▶ **Source data**:
>> START
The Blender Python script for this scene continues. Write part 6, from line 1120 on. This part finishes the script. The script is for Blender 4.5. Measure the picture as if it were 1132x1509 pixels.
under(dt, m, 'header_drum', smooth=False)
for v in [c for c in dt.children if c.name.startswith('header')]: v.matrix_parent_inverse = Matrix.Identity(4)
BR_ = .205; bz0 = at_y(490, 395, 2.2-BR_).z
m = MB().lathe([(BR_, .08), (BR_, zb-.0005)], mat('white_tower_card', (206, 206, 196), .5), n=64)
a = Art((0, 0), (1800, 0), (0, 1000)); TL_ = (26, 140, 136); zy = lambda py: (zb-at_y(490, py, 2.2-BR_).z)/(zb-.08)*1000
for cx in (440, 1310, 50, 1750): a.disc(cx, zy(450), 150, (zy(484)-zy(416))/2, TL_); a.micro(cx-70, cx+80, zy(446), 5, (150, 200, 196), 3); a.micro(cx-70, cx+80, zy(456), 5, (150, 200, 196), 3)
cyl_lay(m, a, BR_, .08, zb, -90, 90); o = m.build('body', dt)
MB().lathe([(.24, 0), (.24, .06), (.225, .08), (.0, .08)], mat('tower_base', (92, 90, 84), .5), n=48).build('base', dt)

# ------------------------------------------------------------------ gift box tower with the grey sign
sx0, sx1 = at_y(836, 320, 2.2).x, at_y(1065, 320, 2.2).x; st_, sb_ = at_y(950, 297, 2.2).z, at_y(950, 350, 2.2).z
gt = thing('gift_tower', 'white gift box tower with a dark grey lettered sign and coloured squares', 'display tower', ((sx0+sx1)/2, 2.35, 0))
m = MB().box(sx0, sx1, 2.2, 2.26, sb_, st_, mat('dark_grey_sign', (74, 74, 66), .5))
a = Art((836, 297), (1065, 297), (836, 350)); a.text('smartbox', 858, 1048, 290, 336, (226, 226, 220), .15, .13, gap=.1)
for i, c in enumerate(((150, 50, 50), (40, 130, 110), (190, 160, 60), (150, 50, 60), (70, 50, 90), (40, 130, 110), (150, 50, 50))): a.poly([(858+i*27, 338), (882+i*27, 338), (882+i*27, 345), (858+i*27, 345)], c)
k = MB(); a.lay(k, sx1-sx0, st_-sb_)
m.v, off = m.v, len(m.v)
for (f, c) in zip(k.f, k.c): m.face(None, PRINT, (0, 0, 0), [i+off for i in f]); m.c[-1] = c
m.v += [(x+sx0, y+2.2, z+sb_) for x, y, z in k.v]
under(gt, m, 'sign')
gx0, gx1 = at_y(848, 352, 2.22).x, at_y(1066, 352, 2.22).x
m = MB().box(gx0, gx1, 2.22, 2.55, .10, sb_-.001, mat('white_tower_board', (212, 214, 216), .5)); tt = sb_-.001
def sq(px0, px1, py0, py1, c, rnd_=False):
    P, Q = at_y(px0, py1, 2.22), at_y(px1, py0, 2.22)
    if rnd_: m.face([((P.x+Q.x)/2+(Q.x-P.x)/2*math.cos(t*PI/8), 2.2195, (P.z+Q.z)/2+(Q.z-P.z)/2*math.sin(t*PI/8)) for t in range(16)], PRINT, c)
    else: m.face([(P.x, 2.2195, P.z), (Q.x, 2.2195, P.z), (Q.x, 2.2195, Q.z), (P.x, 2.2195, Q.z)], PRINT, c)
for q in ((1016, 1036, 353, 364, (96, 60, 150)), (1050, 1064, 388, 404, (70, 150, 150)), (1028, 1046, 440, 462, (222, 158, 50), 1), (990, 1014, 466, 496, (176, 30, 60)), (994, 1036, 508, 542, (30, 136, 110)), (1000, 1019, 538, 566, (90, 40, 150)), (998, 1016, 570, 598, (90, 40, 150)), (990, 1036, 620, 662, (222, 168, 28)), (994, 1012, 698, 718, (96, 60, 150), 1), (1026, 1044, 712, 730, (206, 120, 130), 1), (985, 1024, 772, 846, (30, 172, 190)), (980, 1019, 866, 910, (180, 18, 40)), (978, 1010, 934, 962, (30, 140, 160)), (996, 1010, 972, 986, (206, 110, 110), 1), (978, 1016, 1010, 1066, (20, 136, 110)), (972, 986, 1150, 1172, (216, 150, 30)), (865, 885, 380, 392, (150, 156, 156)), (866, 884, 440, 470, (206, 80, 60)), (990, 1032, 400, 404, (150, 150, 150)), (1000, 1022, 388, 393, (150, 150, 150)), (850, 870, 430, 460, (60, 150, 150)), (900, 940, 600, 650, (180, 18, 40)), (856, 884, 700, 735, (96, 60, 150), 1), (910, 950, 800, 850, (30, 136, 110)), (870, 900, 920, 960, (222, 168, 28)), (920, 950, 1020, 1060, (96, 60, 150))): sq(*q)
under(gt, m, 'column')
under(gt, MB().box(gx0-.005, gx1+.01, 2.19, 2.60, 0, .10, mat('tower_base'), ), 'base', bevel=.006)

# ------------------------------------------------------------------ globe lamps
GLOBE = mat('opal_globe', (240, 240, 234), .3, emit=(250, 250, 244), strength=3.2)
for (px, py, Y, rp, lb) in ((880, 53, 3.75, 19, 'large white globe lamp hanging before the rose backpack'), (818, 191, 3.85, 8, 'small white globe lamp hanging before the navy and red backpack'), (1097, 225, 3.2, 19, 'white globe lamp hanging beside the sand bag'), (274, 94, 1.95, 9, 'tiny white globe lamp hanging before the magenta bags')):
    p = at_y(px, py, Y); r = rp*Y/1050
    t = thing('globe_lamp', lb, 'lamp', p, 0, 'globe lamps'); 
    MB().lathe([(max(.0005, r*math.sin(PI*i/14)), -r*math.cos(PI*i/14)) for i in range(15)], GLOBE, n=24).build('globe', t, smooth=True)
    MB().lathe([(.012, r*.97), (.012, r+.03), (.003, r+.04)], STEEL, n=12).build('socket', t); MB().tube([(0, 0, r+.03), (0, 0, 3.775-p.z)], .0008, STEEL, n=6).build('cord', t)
>> END
▶ **Your instructions**: Write out the data exactly as it stands.

▶ **Written response**:
The Blender Python script for this scene continues. Write part 6, from line 1120 on. This part finishes the script. The script is for Blender 4.5. Measure the picture as if it were 1132x1509 pixels.
under(dt, m, 'header_drum', smooth=False)
for v in [c for c in dt.children if c.name.startswith('header')]: v.matrix_parent_inverse = Matrix.Identity(4)
BR_ = .205; bz0 = at_y(490, 395, 2.2-BR_).z
m = MB().lathe([(BR_, .08), (BR_, zb-.0005)], mat('white_tower_card', (206, 206, 196), .5), n=64)
a = Art((0, 0), (1800, 0), (0, 1000)); TL_ = (26, 140, 136); zy = lambda py: (zb-at_y(490, py, 2.2-BR_).z)/(zb-.08)*1000
for cx in (440, 1310, 50, 1750): a.disc(cx, zy(450), 150, (zy(484)-zy(416))/2, TL_); a.micro(cx-70, cx+80, zy(446), 5, (150, 200, 196), 3); a.micro(cx-70, cx+80, zy(456), 5, (150, 200, 196), 3)
cyl_lay(m, a, BR_, .08, zb, -90, 90); o = m.build('body', dt)
MB().lathe([(.24, 0), (.24, .06), (.225, .08), (.0, .08)], mat('tower_base', (92, 90, 84), .5), n=48).build('base', dt)

# ------------------------------------------------------------------ gift box tower with the grey sign
sx0, sx1 = at_y(836, 320, 2.2).x, at_y(1065, 320, 2.2).x; st_, sb_ = at_y(950, 297, 2.2).z, at_y(950, 350, 2.2).z
gt = thing('gift_tower', 'white gift box tower with a dark grey lettered sign and coloured squares', 'display tower', ((sx0+sx1)/2, 2.35, 0))
m = MB().box(sx0, sx1, 2.2, 2.26, sb_, st_, mat('dark_grey_sign', (74, 74, 66), .5))
a = Art((836, 297), (1065, 297), (836, 350)); a.text('smartbox', 858, 1048, 290, 336, (226, 226, 220), .15, .13, gap=.1)
for i, c in enumerate(((150, 50, 50), (40, 130, 110), (190, 160, 60), (150, 50, 60), (70, 50, 90), (40, 130, 110), (150, 50, 50))): a.poly([(858+i*27, 338), (882+i*27, 338), (882+i*27, 345), (858+i*27, 345)], c)
k = MB(); a.lay(k, sx1-sx0, st_-sb_)
m.v, off = m.v, len(m.v)
for (f, c) in zip(k.f, k.c): m.face(None, PRINT, (0, 0, 0), [i+off for i in f]); m.c[-1] = c
m.v += [(x+sx0, y+2.2, z+sb_) for x, y, z in k.v]
under(gt, m, 'sign')
gx0, gx1 = at_y(848, 352, 2.22).x, at_y(1066, 352, 2.22).x
m = MB().box(gx0, gx1, 2.22, 2.55, .10, sb_-.001, mat('white_tower_board', (212, 214, 216), .5)); tt = sb_-.001
def sq(px0, px1, py0, py1, c, rnd_=False):
    P, Q = at_y(px0, py1, 2.22), at_y(px1, py0, 2.22)
    if rnd_: m.face([((P.x+Q.x)/2+(Q.x-P.x)/2*math.cos(t*PI/8), 2.2195, (P.z+Q.z)/2+(Q.z-P.z)/2*math.sin(t*PI/8)) for t in range(16)], PRINT, c)
    else: m.face([(P.x, 2.2195, P.z), (Q.x, 2.2195, P.z), (Q.x, 2.2195, Q.z), (P.x, 2.2195, Q.z)], PRINT, c)
for q in ((1016, 1036, 353, 364, (96, 60, 150)), (1050, 1064, 388, 404, (70, 150, 150)), (1028, 1046, 440, 462, (222, 158, 50), 1), (990, 1014, 466, 496, (176, 30, 60)), (994, 1036, 508, 542, (30, 136, 110)), (1000, 1019, 538, 566, (90, 40, 150)), (998, 1016, 570, 598, (90, 40, 150)), (990, 1036, 620, 662, (222, 168, 28)), (994, 1012, 698, 718, (96, 60, 150), 1), (1026, 1044, 712, 730, (206, 120, 130), 1), (985, 1024, 772, 846, (30, 172, 190)), (980, 1019, 866, 910, (180, 18, 40)), (978, 1010, 934, 962, (30, 140, 160)), (996, 1010, 972, 986, (206, 110, 110), 1), (978, 1016, 1010, 1066, (20, 136, 110)), (972, 986, 1150, 1172, (216, 150, 30)), (865, 885, 380, 392, (150, 156, 156)), (866, 884, 440, 470, (206, 80, 60)), (990, 1032, 400, 404, (150, 150, 150)), (1000, 1022, 388, 393, (150, 150, 150)), (850, 870, 430, 460, (60, 150, 150)), (900, 940, 600, 650, (180, 18, 40)), (856, 884, 700, 735, (96, 60, 150), 1), (910, 950, 800, 850, (30, 136, 110)), (870, 900, 920, 960, (222, 168, 28)), (920, 950, 1020, 1060, (96, 60, 150))): sq(*q)
under(gt, m, 'column')
under(gt, MB().box(gx0-.005, gx1+.01, 2.19, 2.60, 0, .10, mat('tower_base'), ), 'base', bevel=.006)

# ------------------------------------------------------------------ globe lamps
GLOBE = mat('opal_globe', (240, 240, 234), .3, emit=(250, 250, 244), strength=3.2)
for (px, py, Y, rp, lb) in ((880, 53, 3.75, 19, 'large white globe lamp hanging before the rose backpack'), (818, 191, 3.85, 8, 'small white globe lamp hanging before the navy and red backpack'), (1097, 225, 3.2, 19, 'white globe lamp hanging beside the sand bag'), (274, 94, 1.95, 9, 'tiny white globe lamp hanging before the magenta bags')):
    p = at_y(px, py, Y); r = rp*Y/1050
    t = thing('globe_lamp', lb, 'lamp', p, 0, 'globe lamps'); 
    MB().lathe([(max(.0005, r*math.sin(PI*i/14)), -r*math.cos(PI*i/14)) for i in range(15)], GLOBE, n=24).build('globe', t, smooth=True)
    MB().lathe([(.012, r*.97), (.012, r+.03), (.003, r+.04)], STEEL, n=12).build('socket', t); MB().tube([(0, 0, r+.03), (0, 0, 3.775-p.z)], .0008, STEEL, n=6).build('cord', t)